Абсолютно все – вторичное. Уже бывшее. Уже читанное. Уже виденное. Даже страшно как-то от такой тотальной, глубокой, искренней вторичности.
Лучше про паровозиков! Про какие-нибудь железки! Лучше кукольный театр! Анимацию!
Я, кстати, примерно то же самое замечаю и в самой жизни. И в мельчайших наших реакциях на эту жизнь (Интернет). И в больших масштабных событиях (политика). Какая-то просто бесконечная пародия на самих себя. На то, что уже было когда-то, и не раз.
Были все эти бесконечные разговоры про революцию. Митинги и жандармы. Жертвы произвола и жертвы террора.
Был Сталин с его цинизмом.
Были все эти смысловые вилки народничества – можно ли быть счастливым и заниматься творчеством, если народ страдает?
Были эти отказы от сотрудничества с властью.
Были…
Да все было!
Чего же не было?
Не было, например, этого. Такой степени глубины и проработки предметного, вещного, материального, как бы не живого, на наших глазах становящегося живым.
Эта техника, способы связи и передвижения, материалы, костюмы, дизайн, этикетки, весь этот поток ярко окрашенных электронов, несущийся на нас отовсюду, что он, зачем он? Может быть, мы и сами превращаемся в электроны?

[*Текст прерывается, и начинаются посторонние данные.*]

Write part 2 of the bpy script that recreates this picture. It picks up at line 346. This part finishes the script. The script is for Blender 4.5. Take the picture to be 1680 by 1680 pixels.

Говорят, Габриадзе хотел бы видеть в Москве еще один театр, театр одного спектакля – “Сталинград”, который бы шел там каждый день. В том, уже старом и вечном (в этот раз его опять привозили в Москву и опять он шел с неименным успехом) Габриадзе впервые явил чудо – как предметный, вещественный мир становится на наших глазах более живым и человечным, чем мир людей. И не потому, что его “очеловечивают”, а потому, что он, как оказалось, сам по себе интереснее. Потому что мир вещей абсолютно непредсказуем. Мир людей же покрывается патиной “моральной усталости” от своей собственной повторяемости.
Паровозы – он и она – в конце спектакля становятся грудой запчастей. Мы видим кадры кинохроники – запчасти плавятся в жидкую горячую лаву, в кипящий металл.
В философском смысле – правильная история. Примерно то же самое происходит с человеческими жизнями, историей, культурой. Остались только запчасти. Неужели все пойдет в переплавку?